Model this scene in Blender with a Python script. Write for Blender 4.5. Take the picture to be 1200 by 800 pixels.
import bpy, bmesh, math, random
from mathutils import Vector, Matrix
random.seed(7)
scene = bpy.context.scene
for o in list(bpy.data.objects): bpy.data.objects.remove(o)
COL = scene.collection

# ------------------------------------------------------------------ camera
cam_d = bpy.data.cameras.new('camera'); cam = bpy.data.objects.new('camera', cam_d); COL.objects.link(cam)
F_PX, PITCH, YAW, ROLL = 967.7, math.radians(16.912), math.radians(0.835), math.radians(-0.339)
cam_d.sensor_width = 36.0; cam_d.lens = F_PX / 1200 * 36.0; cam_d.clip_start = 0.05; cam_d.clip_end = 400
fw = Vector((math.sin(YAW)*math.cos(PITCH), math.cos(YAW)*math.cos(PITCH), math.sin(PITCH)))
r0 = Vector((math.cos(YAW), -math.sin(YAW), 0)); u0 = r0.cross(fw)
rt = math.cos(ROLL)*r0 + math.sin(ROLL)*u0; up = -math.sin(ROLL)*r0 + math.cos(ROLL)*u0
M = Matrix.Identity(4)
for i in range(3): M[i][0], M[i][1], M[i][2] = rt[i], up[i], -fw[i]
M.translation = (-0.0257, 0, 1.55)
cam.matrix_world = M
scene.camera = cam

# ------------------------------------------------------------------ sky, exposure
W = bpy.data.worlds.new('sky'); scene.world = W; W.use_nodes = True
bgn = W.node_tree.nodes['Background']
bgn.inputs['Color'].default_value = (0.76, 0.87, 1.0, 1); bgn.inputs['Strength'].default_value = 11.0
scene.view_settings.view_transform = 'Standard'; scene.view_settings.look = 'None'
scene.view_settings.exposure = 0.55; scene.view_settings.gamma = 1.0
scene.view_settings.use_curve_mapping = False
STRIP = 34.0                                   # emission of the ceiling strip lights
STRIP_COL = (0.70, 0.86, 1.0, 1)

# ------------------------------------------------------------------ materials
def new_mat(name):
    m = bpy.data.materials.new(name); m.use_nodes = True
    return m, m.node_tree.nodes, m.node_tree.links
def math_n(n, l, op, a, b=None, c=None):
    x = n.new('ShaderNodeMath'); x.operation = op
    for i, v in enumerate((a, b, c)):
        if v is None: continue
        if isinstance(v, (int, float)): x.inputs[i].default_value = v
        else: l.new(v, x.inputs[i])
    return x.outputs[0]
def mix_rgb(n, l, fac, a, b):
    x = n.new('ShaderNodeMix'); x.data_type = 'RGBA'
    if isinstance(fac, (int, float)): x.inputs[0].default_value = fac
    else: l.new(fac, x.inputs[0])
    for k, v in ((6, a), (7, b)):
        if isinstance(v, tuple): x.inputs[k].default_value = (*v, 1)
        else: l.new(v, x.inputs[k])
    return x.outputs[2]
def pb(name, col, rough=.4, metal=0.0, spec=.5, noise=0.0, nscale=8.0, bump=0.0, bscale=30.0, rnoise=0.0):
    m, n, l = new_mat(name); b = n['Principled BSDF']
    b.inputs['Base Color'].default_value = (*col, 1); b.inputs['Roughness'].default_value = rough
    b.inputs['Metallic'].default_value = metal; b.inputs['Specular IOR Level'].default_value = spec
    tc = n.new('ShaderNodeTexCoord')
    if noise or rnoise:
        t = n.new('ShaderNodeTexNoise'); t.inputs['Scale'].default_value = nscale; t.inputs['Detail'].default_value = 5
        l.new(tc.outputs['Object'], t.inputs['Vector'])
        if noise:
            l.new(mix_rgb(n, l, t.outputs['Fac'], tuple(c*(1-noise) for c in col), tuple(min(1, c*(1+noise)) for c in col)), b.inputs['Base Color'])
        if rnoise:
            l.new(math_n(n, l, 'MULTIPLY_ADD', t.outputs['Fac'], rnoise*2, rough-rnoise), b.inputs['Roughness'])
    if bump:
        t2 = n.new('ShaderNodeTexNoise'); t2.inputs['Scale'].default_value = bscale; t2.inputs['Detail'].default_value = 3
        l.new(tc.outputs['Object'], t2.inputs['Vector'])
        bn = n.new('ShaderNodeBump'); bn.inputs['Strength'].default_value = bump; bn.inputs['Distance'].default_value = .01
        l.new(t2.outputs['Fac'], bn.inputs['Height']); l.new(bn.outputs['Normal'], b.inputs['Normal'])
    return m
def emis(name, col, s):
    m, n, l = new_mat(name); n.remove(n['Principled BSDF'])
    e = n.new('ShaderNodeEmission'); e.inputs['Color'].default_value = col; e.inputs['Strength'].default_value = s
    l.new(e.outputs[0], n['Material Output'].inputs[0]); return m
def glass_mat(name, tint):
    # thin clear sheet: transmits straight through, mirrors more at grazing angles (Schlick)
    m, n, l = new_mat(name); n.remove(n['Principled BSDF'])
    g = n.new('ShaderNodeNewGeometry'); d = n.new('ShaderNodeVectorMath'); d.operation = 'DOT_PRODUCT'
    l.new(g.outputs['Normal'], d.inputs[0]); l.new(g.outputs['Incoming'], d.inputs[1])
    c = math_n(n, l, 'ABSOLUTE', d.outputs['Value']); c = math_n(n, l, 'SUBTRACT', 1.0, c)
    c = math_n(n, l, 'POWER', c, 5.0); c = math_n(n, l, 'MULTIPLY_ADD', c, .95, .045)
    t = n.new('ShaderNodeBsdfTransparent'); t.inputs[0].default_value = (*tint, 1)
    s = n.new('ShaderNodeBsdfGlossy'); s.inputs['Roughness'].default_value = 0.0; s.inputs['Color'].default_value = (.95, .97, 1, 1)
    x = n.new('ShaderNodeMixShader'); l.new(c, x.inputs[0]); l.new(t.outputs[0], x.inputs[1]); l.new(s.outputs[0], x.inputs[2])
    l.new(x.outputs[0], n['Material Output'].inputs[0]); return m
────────
Challenge.
Give back the whole listing, word for word.

Solution to this problem.
Model this scene in Blender with a Python script. Write for Blender 4.5. Take the picture to be 1200 by 800 pixels.
import bpy, bmesh, math, random
from mathutils import Vector, Matrix
random.seed(7)
scene = bpy.context.scene
for o in list(bpy.data.objects): bpy.data.objects.remove(o)
COL = scene.collection

# ------------------------------------------------------------------ camera
cam_d = bpy.data.cameras.new('camera'); cam = bpy.data.objects.new('camera', cam_d); COL.objects.link(cam)
F_PX, PITCH, YAW, ROLL = 967.7, math.radians(16.912), math.radians(0.835), math.radians(-0.339)
cam_d.sensor_width = 36.0; cam_d.lens = F_PX / 1200 * 36.0; cam_d.clip_start = 0.05; cam_d.clip_end = 400
fw = Vector((math.sin(YAW)*math.cos(PITCH), math.cos(YAW)*math.cos(PITCH), math.sin(PITCH)))
r0 = Vector((math.cos(YAW), -math.sin(YAW), 0)); u0 = r0.cross(fw)
rt = math.cos(ROLL)*r0 + math.sin(ROLL)*u0; up = -math.sin(ROLL)*r0 + math.cos(ROLL)*u0
M = Matrix.Identity(4)
for i in range(3): M[i][0], M[i][1], M[i][2] = rt[i], up[i], -fw[i]
M.translation = (-0.0257, 0, 1.55)
cam.matrix_world = M
scene.camera = cam

# ------------------------------------------------------------------ sky, exposure
W = bpy.data.worlds.new('sky'); scene.world = W; W.use_nodes = True
bgn = W.node_tree.nodes['Background']
bgn.inputs['Color'].default_value = (0.76, 0.87, 1.0, 1); bgn.inputs['Strength'].default_value = 11.0
scene.view_settings.view_transform = 'Standard'; scene.view_settings.look = 'None'
scene.view_settings.exposure = 0.55; scene.view_settings.gamma = 1.0
scene.view_settings.use_curve_mapping = False
STRIP = 34.0                                   # emission of the ceiling strip lights
STRIP_COL = (0.70, 0.86, 1.0, 1)

# ------------------------------------------------------------------ materials
def new_mat(name):
    m = bpy.data.materials.new(name); m.use_nodes = True
    return m, m.node_tree.nodes, m.node_tree.links
def math_n(n, l, op, a, b=None, c=None):
    x = n.new('ShaderNodeMath'); x.operation = op
    for i, v in enumerate((a, b, c)):
        if v is None: continue
        if isinstance(v, (int, float)): x.inputs[i].default_value = v
        else: l.new(v, x.inputs[i])
    return x.outputs[0]
def mix_rgb(n, l, fac, a, b):
    x = n.new('ShaderNodeMix'); x.data_type = 'RGBA'
    if isinstance(fac, (int, float)): x.inputs[0].default_value = fac
    else: l.new(fac, x.inputs[0])
    for k, v in ((6, a), (7, b)):
        if isinstance(v, tuple): x.inputs[k].default_value = (*v, 1)
        else: l.new(v, x.inputs[k])
    return x.outputs[2]
def pb(name, col, rough=.4, metal=0.0, spec=.5, noise=0.0, nscale=8.0, bump=0.0, bscale=30.0, rnoise=0.0):
    m, n, l = new_mat(name); b = n['Principled BSDF']
    b.inputs['Base Color'].default_value = (*col, 1); b.inputs['Roughness'].default_value = rough
    b.inputs['Metallic'].default_value = metal; b.inputs['Specular IOR Level'].default_value = spec
    tc = n.new('ShaderNodeTexCoord')
    if noise or rnoise:
        t = n.new('ShaderNodeTexNoise'); t.inputs['Scale'].default_value = nscale; t.inputs['Detail'].default_value = 5
        l.new(tc.outputs['Object'], t.inputs['Vector'])
        if noise:
            l.new(mix_rgb(n, l, t.outputs['Fac'], tuple(c*(1-noise) for c in col), tuple(min(1, c*(1+noise)) for c in col)), b.inputs['Base Color'])
        if rnoise:
            l.new(math_n(n, l, 'MULTIPLY_ADD', t.outputs['Fac'], rnoise*2, rough-rnoise), b.inputs['Roughness'])
    if bump:
        t2 = n.new('ShaderNodeTexNoise'); t2.inputs['Scale'].default_value = bscale; t2.inputs['Detail'].default_value = 3
        l.new(tc.outputs['Object'], t2.inputs['Vector'])
        bn = n.new('ShaderNodeBump'); bn.inputs['Strength'].default_value = bump; bn.inputs['Distance'].default_value = .01
        l.new(t2.outputs['Fac'], bn.inputs['Height']); l.new(bn.outputs['Normal'], b.inputs['Normal'])
    return m
def emis(name, col, s):
    m, n, l = new_mat(name); n.remove(n['Principled BSDF'])
    e = n.new('ShaderNodeEmission'); e.inputs['Color'].default_value = col; e.inputs['Strength'].default_value = s
    l.new(e.outputs[0], n['Material Output'].inputs[0]); return m
def glass_mat(name, tint):
    # thin clear sheet: transmits straight through, mirrors more at grazing angles (Schlick)
    m, n, l = new_mat(name); n.remove(n['Principled BSDF'])
    g = n.new('ShaderNodeNewGeometry'); d = n.new('ShaderNodeVectorMath'); d.operation = 'DOT_PRODUCT'
    l.new(g.outputs['Normal'], d.inputs[0]); l.new(g.outputs['Incoming'], d.inputs[1])
    c = math_n(n, l, 'ABSOLUTE', d.outputs['Value']); c = math_n(n, l, 'SUBTRACT', 1.0, c)
    c = math_n(n, l, 'POWER', c, 5.0); c = math_n(n, l, 'MULTIPLY_ADD', c, .95, .045)
    t = n.new('ShaderNodeBsdfTransparent'); t.inputs[0].default_value = (*tint, 1)
    s = n.new('ShaderNodeBsdfGlossy'); s.inputs['Roughness'].default_value = 0.0; s.inputs['Color'].default_value = (.95, .97, 1, 1)
    x = n.new('ShaderNodeMixShader'); l.new(c, x.inputs[0]); l.new(t.outputs[0], x.inputs[1]); l.new(s.outputs[0], x.inputs[2])
    l.new(x.outputs[0], n['Material Output'].inputs[0]); return m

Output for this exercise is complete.